All information incorporated by reference in the Offering Memorandum pursuant to the supplement to the Offering Memorandum dated September 15, 2009 shall, by virtue of this Supplement, no longer be incorporated.

Page 4 of the Offering Memorandum provides that certain sections of the prospectus published on March 16, 2009 in connection with RBSG's placing and open offer of 16,909,716,385 ordinary shares, which comprises a prospectus prepared in accordance with the Prospectus Rules of the U.K. Listing Authority made under section 73A of the FSMA (the "March 2009 Placing and Open Offer Prospectus") are incorporated into the Offering Memorandum. By virtue of this Supplement, the paragraphs under the heading "Trading and outlook" on pages 38 and 39 of the March 2009 Placing and Open Offer Prospectus shall no longer be incorporated by reference into the Offering Memorandum.

Incorporation of Information by Reference into the Offering Memorandum

The documents set out in the Schedule to this Supplement, which have been (1) previously published and (2) approved by the Financial Services Authority or filed with it shall be deemed to be incorporated in, and form part of, the Offering Memorandum.

A copy of any or all of the information which is incorporated by reference in the Offering Memorandum can be obtained from the website of RBSG at www.rbs.com and from the London Stock Exchange plc's website at www.londonstockexchange.com/en-gb/pricesnews/marketnews/.

If the documents which are incorporated by reference in the Offering Memorandum by virtue of this Supplement themselves incorporate any information or other documents therein, either expressly or implicitly, such information or other documents will not form part of the Offering Memorandum for the purposes of the Prospectus Directive except where such information or other documents are specifically incorporated by reference in, or attached to, the Offering Memorandum by virtue of this Supplement.

To the extent that there is any inconsistency between any statement in or incorporated by reference in the Offering Memorandum by virtue of this Supplement and any other statement in or incorporated by reference in the Offering Memorandum, the statements in or incorporated by reference in the Offering Memorandum by virtue of this Supplement will prevail.

Save as disclosed in this Supplement or in any document incorporated by reference in the Offering Memorandum by virtue of this Supplement, no other significant new factor, material mistake or inaccuracy relating to information included in the Offering Memorandum has arisen or been noted, as the case may be, since the publication of the Offering Memorandum.
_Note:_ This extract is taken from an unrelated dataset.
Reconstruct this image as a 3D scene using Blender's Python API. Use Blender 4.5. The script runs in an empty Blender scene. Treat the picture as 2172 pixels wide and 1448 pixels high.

Investors should be aware of their rights under Section 87Q(4) of the FSMA.

SCHEDULE

Incorporation of Information by Reference in the Offering Memorandum

  • (a) the registration document dated November 19, 2009 of RBSG, which was published via the Regulatory News Service of the London Stock Exchange plc (the "RNS") on November 19, 2009 (excluding the section "Unaudited Pro Forma Financial Information");
  • (b) the registration document dated November 19, 2009 of RBS, which was published via the RNS on November 19, 2009 (excluding the section "Unaudited Pro Forma Financial Information");
  • (c) Form 6-K of RBSG including certain restated pages of the2008 Form 20-F filed with the U.S. Securities and Exchange Commission on September 30, 2009;
  • (d) the following sections of the interim management statement for the third quarter ended September 30, 2009 of RBSG (the "RBSG Q3 Interim Management Statement"), which was published via the RNS on November 6, 2009 and which includes the unaudited consolidated interim results for the nine months ended September 30, 2009 of RBSG: (i) Interim management statement on pages 1 to 5 (excluding page 1 and "Third Quarter 2009 results summary – Current trading", "– Efficiency", "– Impairments" and "– Capital" on pages 3 to 4); (ii) Forward-looking statements on page 3 of the Third quarter 2009 results; (iii) Presentation of information on page 4 of the Third quarter 2009 results (excluding "Pro forma results" on page 4); (iv) Results summary – statutory – Highlights on page 7 of the Third quarter 2009 results; (v) Business and strategic update on pages 8 to 12 (excluding "Strategic plan" on page 8) of the Third quarter 2009 results, (vi) Pro forma results – Divisional Performance on pages 26 to 58 of the Third quarter 2009 results; (vii) Allocation methodology on pages 59 to 60 of the Third quarter 2009 results; (vii) Risk and capital management on pages 76 to 100 (excluding "Capital Resources and ratios" on pages 76 to 77 of the Third quarter 2009 results; (viii) Statutory results on pages 101 to 116 of the Third quarter 2009 results; (ix) Appendix 2 Analysis by quarter (excluding "Summary consolidated income statement – pro forma" on page 1); (x) Appendix 3 Asset Protection Scheme (excluding "4. Pro forma capital ratios" on page 9); Appendix 4 Businesses outlined for disposal; and (xi) Appendix 5 Third quarter 2009 results Revisions (excluding "Revision to net interest income" on page 1);
  • (e) the announcement headed "The Royal Bank of Scotland Group plc, The Royal Bank of Scotland plc and National Westminster Bank plc – Clarification of Contractual Position Relating to Payments Under Preference Shares and Subordinated Securities" published via the RNS on October 20, 2009; and
  • (f) the press release headed "The Royal Bank of Scotland Group plc (RBS) Announcement on the APS and State Aid Discussions" dated November 3, 2009 issued by RBSG excluding section 2 of Appendix 1 on page 11 of the press release.